Poor shot selection plagued the Herd, as well. Marshall shot 22-for-56 (39.3 percent) from the field, 12-for-26 (46.2 percent) from three-point range and 15-for-21 (71.4 percent) from the line. Comparatively, the Mountaineers shot a combined 33-for-66 from the field, 12-for-25 from beyond the arc and 16-for-18 from the line.

“Our ball movement wasn’t good enough,” D’Antoni said. “We were too slow. We were coming up into the play and really got into space and, when we did, we stood and watched the ball instead of making strong cuts and moves against a team that’s not going to let you set up.”

After Marshall used the three-pointer to take an early 16-8 lead, WVU stormed back, as its sophomore forward Lamont West hit a three to put the Mountaineers up 21-20 with 10:16 remaining in the first half. From there, WVU wouldn’t relinquish the lead for the rest of the game.

Marshall scored 25 points in the first half, its second-lowest first half point total of the season (26 against ODU) and its lowest point total since the first round of 2015 C-USA Tournament against Western Kentucky. In the half, Marshall shot a combined 8-for-26 from the field and 4-for-10 from three. WVU took a 42-25 lead into halftime.

Junior forward Ajdin Penava led the Herd offensively. Penava scored 18 points, shooting 7-for-9 from the field, 2-for-2 from three and 2-for-3 from the line. Penava added six rebounds and six assists to his stat line. Junior guard Jon Elmore scored the second-highest point total for the Herd with 15. WVU contained Elmore’s shooting effort, as he went 4-for-12 from the field and 3-for-nine from three. Elmore tallied four assists and four steals, as well, in his 37 minutes of play.

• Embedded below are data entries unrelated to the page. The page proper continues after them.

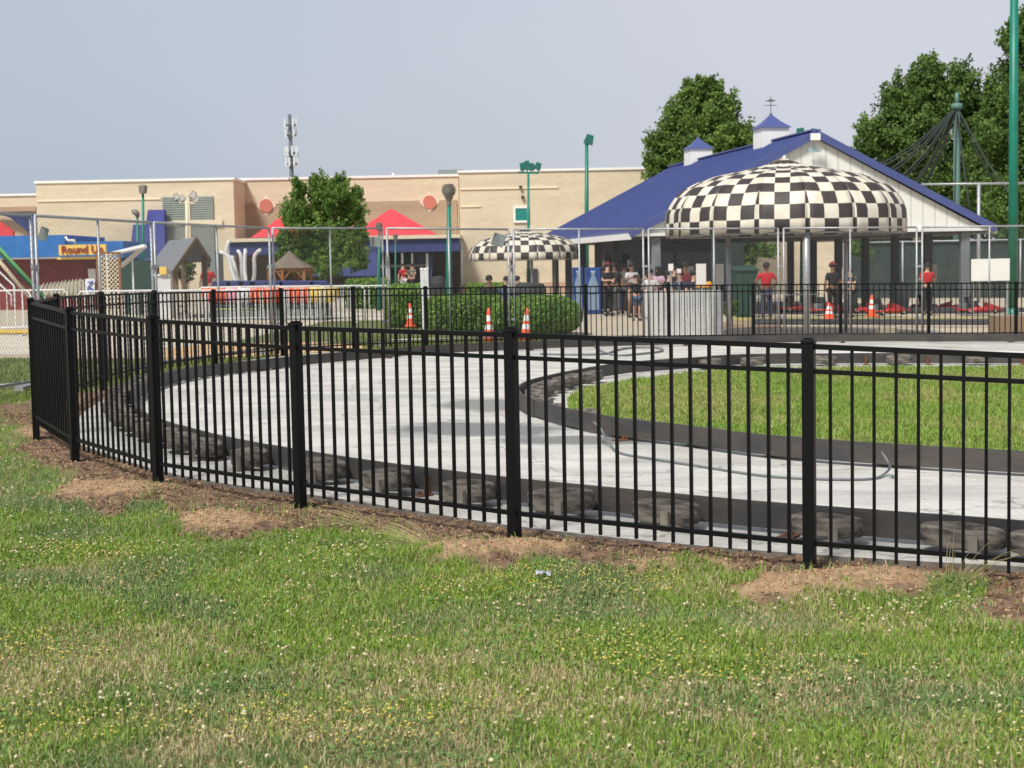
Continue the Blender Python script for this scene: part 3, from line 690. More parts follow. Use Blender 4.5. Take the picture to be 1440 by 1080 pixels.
# tyres on the near outer rail at the columns seen in the photograph, then evenly round the left end
cols = [1425+95, 1337, 1160, 977, 832, 697, 585, 478, 385, 318]
def nearest(L, x): return min(range(0, 60), key=lambda i: abs(proj(L[i].x, L[i].y, zg(L[i].x))[0]-x))
oi = [nearest(OL, c) for c in cols]
k = oi[-1]+2
while OL[k].y < 24.5 and k < len(OL)-2: oi.append(k); k += 2
vis = 0
for j, i in enumerate(oi):
    p = OL[i]; tt = (OL[i+1]-OL[i]).normalized(); nn = Vector((-tt.y, tt.x, 0))*OSIDE; q = p+nn*(.165+rd.uniform(-.01, .02))
    if j == 0: lab = 'weathered flat tyre cut off by the right edge behind the near fence'
    elif j < 10: lab = f'weathered flat tyre, {ORD[j-1]} from the right edge along the near outer rail'
    else: lab = f'weathered tyre in the crowded row round the left bend, {ORD[min(29, j-10)]} from its near end'
    put_tyre(q.x, q.y, .03+rd.uniform(0, .02), math.atan2(tt.y, tt.x)+rd.uniform(-.10, .10), rd.uniform(-.07, .07), rd.uniform(-.05, .05), (rd.uniform(1.02, 1.16), rd.uniform(.56, .70), rd.uniform(.86, 1.0)), lab, 'tyres behind the outer bumper rail')
    if j < 10:      # steel strap bolted through each near tyre
        b = MB(); s = q+nn*.15-tt*.08; z = zg(s.x)+SLABZ; b.bar(s+Vector((0, 0, z)), s+Vector((0, 0, z+.12)), .03, .05, up=tt); b.build('strap', M['lampb'], orail)
far_i = list(range(k+4, len(OL)-3, 9))
ii = [3, 8, 12, 16, 20, 24, 28, 31, 33, 35, 37, 39, 41, 43, 45, 48, 62, 66, 71, 76, 81, 86, 91, 96, 101, 106, 111, 116]
for j, i in enumerate(ii):
    if i >= len(IL)-1: continue
    p = IL[i]; tt = (IL[i+1]-IL[i]).normalized(); nn = Vector((-tt.y, tt.x, 0))*(-OSIDE); q = p+nn*(.18+rd.uniform(-.01, .02))
    put_tyre(q.x, q.y, .012+rd.uniform(0, .03), math.atan2(tt.y, tt.x)+rd.uniform(-.1, .1), rd.uniform(-.08, .08), rd.uniform(-.08, .08), (rd.uniform(.98, 1.08), rd.uniform(.6, .75), 1), f'weathered flat tyre, {ORD[j]} from the near right end inside the inner rail', 'tyres inside the inner bumper rail')

# hoses
b = MB(); b.smooth = True
hp = [gnd(835, 597, .17), gnd(845, 606, .17), gnd(856, 625, .05), gnd(872, 640, .015), gnd(920, 649, .012), gnd(990, 660, .012), gnd(1060, 671, .012), gnd(1120, 676, .012), gnd(1190, 678, .012), gnd(1232, 676, .012), gnd(1250, 664, .04), gnd(1250, 655, .13), gnd(1240, 640, .19)]
b.tube(catmull([Vector((p.x, p.y, p.z+SLABZ)) for p in hp], .06), .010, 8)
one('hose', b, M['hose'], 'long grey hose snaking over the near side of the inner bumper rail', 'hose', loc=hp[4])
b = MB(); b.smooth = True
hp = [gnd(830, 478, .1), gnd(838, 490, .03), gnd(850, 498, .01), gnd(870, 502, .01), gnd(900, 500, .01), gnd(930, 496, .01), gnd(925, 491.5, .01), gnd(890, 491, .01), gnd(866, 495, .01), gnd(850, 500, .01), gnd(810, 501, .01), gnd(760, 500, .01)]
b.tube(catmull([Vector((p.x, p.y, p.z+SLABZ+.01)) for p in hp], .15), .02, 6)
one('cable', b, M['hose'], 'dark cable looped on the concrete beside the far outer rail', 'cable', loc=hp[2])

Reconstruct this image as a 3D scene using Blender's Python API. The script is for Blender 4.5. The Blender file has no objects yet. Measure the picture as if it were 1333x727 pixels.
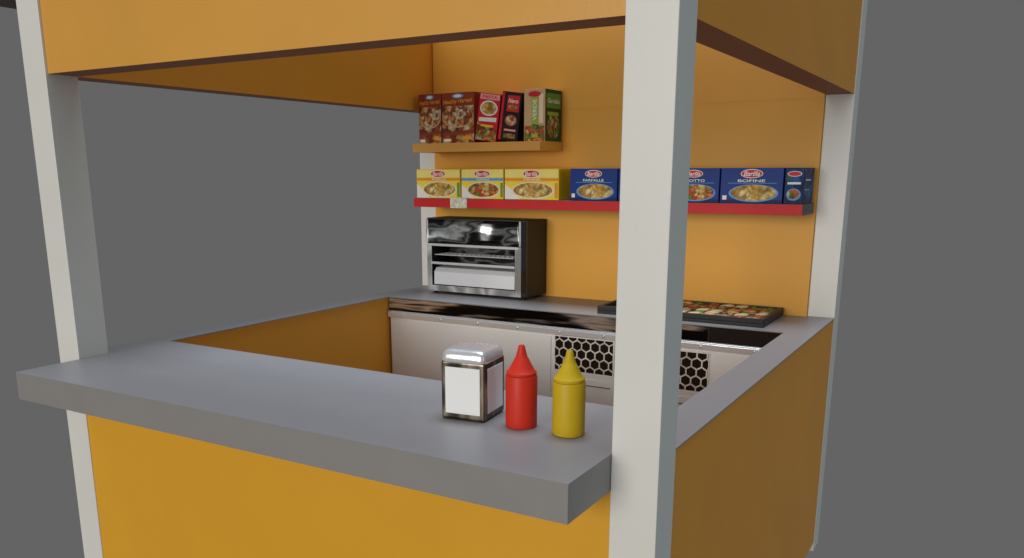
import bpy, bmesh, math, random
from mathutils import Matrix, Vector
random.seed(4)
scene=bpy.context.scene
col=scene.collection
scene.view_settings.view_transform='Standard'
scene.view_settings.look='None'
scene.view_settings.exposure=0

# ------------------------------------------------------------------ materials
MATS={}
def mat(name,color,rough=.5,metal=0.,spec=.5,noise=0.,nscale=8.,bump=0.,bscale=60.,coat=0.,aniso=None):
    if name in MATS: return MATS[name]
    m=bpy.data.materials.new(name); m.use_nodes=True
    nt=m.node_tree; b=nt.nodes['Principled BSDF']
    b.inputs['Base Color'].default_value=(*color,1)
    b.inputs['Roughness'].default_value=rough
    b.inputs['Metallic'].default_value=metal
    b.inputs['Specular IOR Level'].default_value=spec
    b.inputs['Coat Weight'].default_value=coat
    tc=nt.nodes.new('ShaderNodeTexCoord')
    if noise>0:
        n=nt.nodes.new('ShaderNodeTexNoise'); n.inputs['Scale'].default_value=nscale; n.inputs['Detail'].default_value=5
        nt.links.new(tc.outputs['Object'],n.inputs['Vector'])
        r=nt.nodes.new('ShaderNodeMapRange'); r.inputs['From Min'].default_value=.3; r.inputs['From Max'].default_value=.7
        r.inputs['To Min'].default_value=1-noise; r.inputs['To Max'].default_value=1+noise
        nt.links.new(n.outputs['Fac'],r.inputs['Value'])
        mx=nt.nodes.new('ShaderNodeVectorMath'); mx.operation='SCALE'; mx.inputs[0].default_value=color
        nt.links.new(r.outputs['Result'],mx.inputs['Scale'])
        nt.links.new(mx.outputs['Vector'],b.inputs['Base Color'])
        r2=nt.nodes.new('ShaderNodeMapRange'); r2.inputs['To Min'].default_value=max(.02,rough-.06); r2.inputs['To Max'].default_value=min(1,rough+.06)
        nt.links.new(n.outputs['Fac'],r2.inputs['Value']); nt.links.new(r2.outputs['Result'],b.inputs['Roughness'])
    if bump>0:
        n2=nt.nodes.new('ShaderNodeTexNoise'); n2.inputs['Scale'].default_value=bscale; n2.inputs['Detail'].default_value=3
        src=tc.outputs['Object']
        if aniso:
            mp=nt.nodes.new('ShaderNodeMapping'); mp.inputs['Scale'].default_value=aniso
            nt.links.new(src,mp.inputs['Vector']); src=mp.outputs['Vector']
        nt.links.new(src,n2.inputs['Vector'])
        bp=nt.nodes.new('ShaderNodeBump'); bp.inputs['Strength'].default_value=bump; bp.inputs['Distance'].default_value=.01
        nt.links.new(n2.outputs['Fac'],bp.inputs['Height']); nt.links.new(bp.outputs['Normal'],b.inputs['Normal'])
    MATS[name]=m; return m
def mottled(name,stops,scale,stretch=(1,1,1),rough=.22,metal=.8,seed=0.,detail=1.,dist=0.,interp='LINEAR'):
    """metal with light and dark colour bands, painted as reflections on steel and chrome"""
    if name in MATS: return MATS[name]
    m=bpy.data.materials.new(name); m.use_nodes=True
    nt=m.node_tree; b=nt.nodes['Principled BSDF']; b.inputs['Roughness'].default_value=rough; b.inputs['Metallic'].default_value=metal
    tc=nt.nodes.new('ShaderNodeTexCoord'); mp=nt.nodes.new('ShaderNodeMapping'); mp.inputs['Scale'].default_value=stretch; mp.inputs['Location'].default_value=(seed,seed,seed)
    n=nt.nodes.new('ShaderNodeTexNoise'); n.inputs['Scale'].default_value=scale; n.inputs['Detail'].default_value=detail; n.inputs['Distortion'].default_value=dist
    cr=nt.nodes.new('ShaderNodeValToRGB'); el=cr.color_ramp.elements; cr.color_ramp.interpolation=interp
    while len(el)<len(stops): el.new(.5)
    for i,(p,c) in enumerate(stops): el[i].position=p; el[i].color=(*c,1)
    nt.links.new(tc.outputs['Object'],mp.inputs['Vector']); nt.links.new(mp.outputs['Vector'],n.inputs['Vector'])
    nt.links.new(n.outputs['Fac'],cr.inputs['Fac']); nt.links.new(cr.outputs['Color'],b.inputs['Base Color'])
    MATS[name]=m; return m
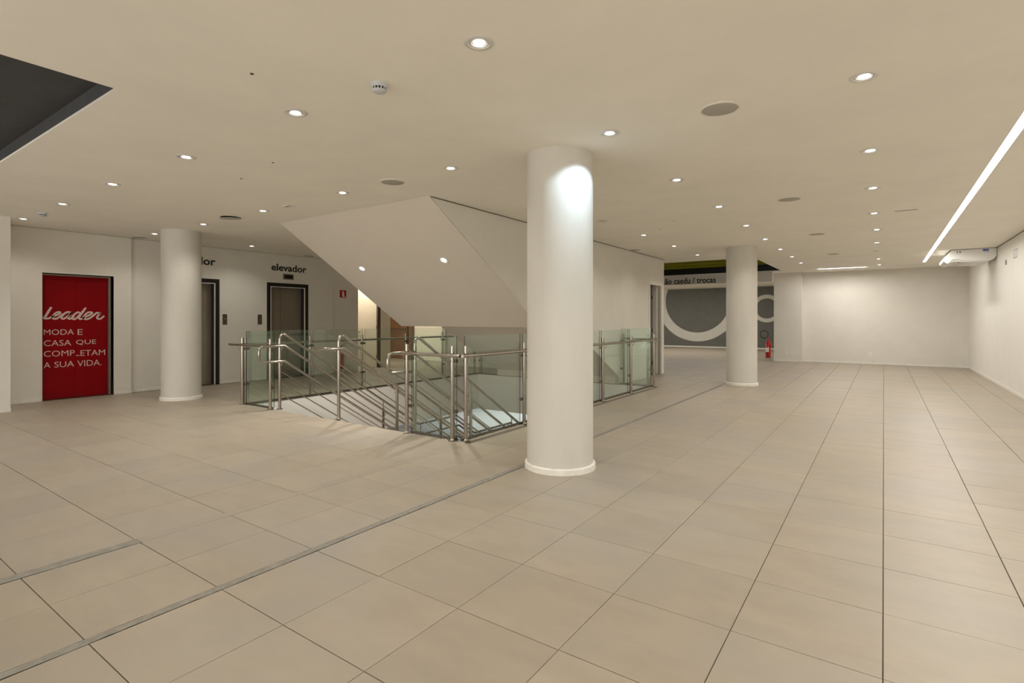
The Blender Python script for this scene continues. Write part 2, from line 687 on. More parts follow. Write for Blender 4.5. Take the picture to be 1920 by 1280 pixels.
# ---- walls
F = F_X
wt = 0.15
struct(MB().box(XW, XW + 0.2, -1.0, YB + 0.2, -0.012, H + 0.4, M_wallr), 'wall_right', 'long white right wall washed by the light strip', 'wall')
struct(MB().box(-3.24, XW, YB, YB + 0.2, -0.012, H + 0.4, M_wall), 'wall_back', 'beige back wall under the short light strip', 'wall')
struct(MB().box(-3.24, -2.35, 21.05, YB, -0.012, H, M_wall), 'trim_5', 'slightly projecting wall panel with two sockets left of the back wall', 'wall panel')
struct(MB().box(-3.24, -3.04, YB + 0.2, FARY, -0.012, H, M_wall), 'wall_far_side', 'side wall of the far room behind the red extinguisher', 'wall')
struct(MB().box(-16, -3.0, FARY, FARY + 0.2, -0.012, H + 0.4, M_grey), 'wall_far', 'dark grey far wall painted with large pale rings', 'wall')
# stair wall: full height beyond the opening, above the soffit before it
SOF = [(5.192, H), (8.0, 1.35), (9.2, 1.35), (11.47, 0.156), (11.47, 0.0)]
DY0, DY1, DZ = 13.40, 14.26, 2.41
outer = [(5.192 + 0.032, H), (8.0 + 0.011, 1.372), (9.2 + 0.006, 1.372), (11.47, 0.180), (11.47, 0.0)] + [(DY0, 0.0), (DY0, DZ), (DY1, DZ), (DY1, 0), (YE, 0), (YE, H)]
wall_stair = plate('wall_stair', [outer], 0.10, Matrix.Translation((XS - 0.10, 0, 0)) @ F_X, M_wall, 'beige wall rising beside the stair soffit with the white doorway at its end', 'wall')
struct(MB().box(-9.4, XS - 0.1, YE - 0.15, YE, -0.012, H, M_wall), 'wall_core_end', 'short return wall beyond the white doorway', 'wall')
struct(MB().box(-11.8, -5.55, 13.1, 13.22, -0.012, H, M_wall), 'wall_core', 'shaded grey wall behind the far end of the stair opening', 'wall')
struct(MB().box(-11.95, -11.8, 13.05, 14.2, -0.012, H, M_cream), 'trim_6', 'pale wall end beside the bright passage', 'wall end')
# lift wall with openings
def wall_x(name, x, y0, y1, holes, m, label, th=0.12, z1=H):
    lp = [(y0, 0.0)]
    for a, b, z in sorted(holes):
        lp += [(a, 0.0), (a, z), (b, z), (b, 0.0)]
    lp += [(y1, 0.0), (y1, z1), (y0, z1)]
    return plate(name, [lp], th, Matrix.Translation((x - th, 0, 0)) @ F_X, m, label, 'wall')


RD = (3.020, 4.115, 2.345)
L1 = (5.03, 6.195, 2.42)
L2 = (7.35, 8.51, 2.42)
wall_x('wall_left', -12.54, 2.30, 4.42, [RD], M_wall, 'slightly projecting left wall around the red lift door')
wall_x('wall_left_lifts', XL, 4.42, 9.30, [L1, L2], M_wall, 'beige left wall with the two black framed lifts')
wall_x('wall_left_far', XL - 0.03, 9.30, 10.18, [], M_wall, 'grey wall panel with the red extinguisher sign')
wall_x('wall_left_passage', -12.85, 11.22, 11.62, [], M_cream, 'pale jamb wall between the cream door and the wood door')
struct(MB().box(-14.3, -12.76, 10.06, 10.18, 0, H, M_wall).box(-14.4, -14.3, 10.06, 11.62, 0, H, M_wall).box(-14.3, -12.97, 11.3, 11.42, 0, H, M_wall)
       .box(-14.4, -12.97, 11.50, 11.62, 0, H, M_wall),
       'wall_niche', 'walls of the niche behind the open cream door', 'wall')
struct(MB().box(-16.4, -11.0, 14.2, 14.35, 0, H, M_cream), 'wall_passage', 'warmly lit cream wall at the end of the passage', 'wall')
struct(MB().box(-16.5, -16.35, 11.9, 14.3, 0, H, M_wall), 'wall_passage_side', 'side wall of the passage', 'wall')
# pilaster at the very left
struct(MB().box(-13.0, -11.55, BACKY, 2.39, -0.012, H, M_wallr, bev=0.004), 'wall_left_near', 'bright white projecting wall at the left edge', 'wall')
struct(MB().box(-13.6, -13.4, BACKY, 10.3, 0, H, M_dark), 'wall_shaft', 'dark wall inside the lift shafts', 'wall')

# baseboards
bb = 0.065
def base(name, x0, x1, y0, y1, label):
    struct(MB().box(x0, x1, y0, y1, 0, bb, M_trim, bev=0.003), name, label, 'baseboard')
base('baseboard_right', XW - 0.014, XW, -1.0, YB, 'thin white baseboard along the right wall')
base('baseboard_back', -2.35, XW - 0.014, YB - 0.014, YB, 'thin white baseboard along the back wall')
base('baseboard_panel', -3.24, -2.35, 21.036, 21.05, 'white baseboard under the two sockets')
base('baseboard_far', -14, -3.24, FARY - 0.014, FARY, 'white baseboard under the grey ring wall')
base('baseboard_left', -12.54, -12.526, 2.39, RD[0] - 0.02, 'white baseboard left of the red lift door')
base('baseboard_left_middle', -12.54, -12.526, RD[1] + 0.02, 4.42, 'short white baseboard right of the red lift door')
base('baseboard_left_far', XL, XL + 0.014, L1[1] + 0.02, L2[0] - 0.02, 'white baseboard between the two lifts')
base('baseboard_left_column', XL, XL + 0.014, 4.42, L1[0] - 0.02, 'white baseboard behind the distant left column')
base('baseboard_left_end', XL, XL + 0.014, L2[1] + 0.02, 9.30, 'white baseboard right of the second lift')
base('baseboard_left_near', -11.55, -11.536, BACKY, 2.39, 'white baseboard of the bright wall at the left edge')
base('baseboard_core', -11.8, -9.0, 13.086, 13.1, 'white baseboard behind the far glass corner')

# strips coloured dark to imitate the shade line where walls meet the ceiling
struct(MB().box(XS, XS + 0.006, 5.24, YE, H - 0.011, H - 0.001, M_rust_shadow), 'trim_10', 'thin dark strip imitating the shadow line above the stair wall', 'painted shadow')
struct(MB().box(XW - 0.006, XW, -1, YB, H - 0.014, H - 0.001, M_rust_shadow), 'trim_11', 'thin dark strip imitating the shadow line above the right wall', 'painted shadow')
struct(MB().box(XL, XL + 0.006, 4.42, 9.30, H - 0.011, H - 0.001, M_grille_shadow).box(-12.54, -12.534, 2.39, 4.42, H - 0.011, H - 0.001, M_grille_shadow), 'trim_12', 'thin dark strip imitating the shadow line above the lift wall', 'painted shadow')

# ---- ceiling
SLOT_R = (0.905, 1.005, -5.5, 19.45)
SLOT_B = (-1.80, 1.005, 20.10, 20.19)
HOLE_D = (-11.0, -4.535, -5.0, 1.505)
HOLE_G = (-9.5, -2.86, 15.38, 20.05)

XC = [-0.11, -1.972, -3.865, -5.80, -7.73, -9.64, -11.58]
YR = [-5.1, -3.2, -1.3, 0.60, 2.51, 4.37, 6.28, 8.13, 10.0, 11.88, 13.82, 15.66, 17.55, 19.45]
ORD = ['first', 'second', 'third', 'fourth', 'fifth', 'sixth', 'seventh', 'eighth', 'ninth', 'tenth', 'eleventh', 'twelfth', 'thirteenth', 'fourteenth']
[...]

“(WVU) is a heck of a team,” Elmore said. “They get after it. I think their physicality. They defend, trap, run all different kinds of guys at you. They did a great job.”

Junior guard C.J. Burks was Marshall’s only other player to reach double-digit scoring. Burks was contained to 12 points, as he shot 3-for-15 from the field, 2-for-6 from three and 4-for-4 from the line. The last time Burks eclipsed 20 points of total scoring was in the first round of the C-USA Tournament, where he dropped 29 against UTSA. Penava, Elmore and Burks combined for 45 of Marshall’s 71 total points.

“We’re going to have to go back to the drawing board,” Elmore said. “(We) have to get bigger, better, faster, stronger. That’s what our guys are going to do.”

The Thundering Herd was ranked seventh in the C-USA preseason poll. Despite that, Marshall went on to win its first-ever C-USA championship and forced the Mountaineers into a faceoff with its first round defeat of Wichita State. As Marshall travels home to Huntington, it expects to return nine of its top players in its attempt to return to the NCAA Tournament for the second-straight season in 2019.

“Nobody lost this game,” D’Antoni said. “We won. We had the passion of West Virginia people there passion of Marshall people there. That’s what life is about. We came up on the short end. We’re not always going to be on the short end. We’re going to climb. Those boys will be back in the gym in two weeks.”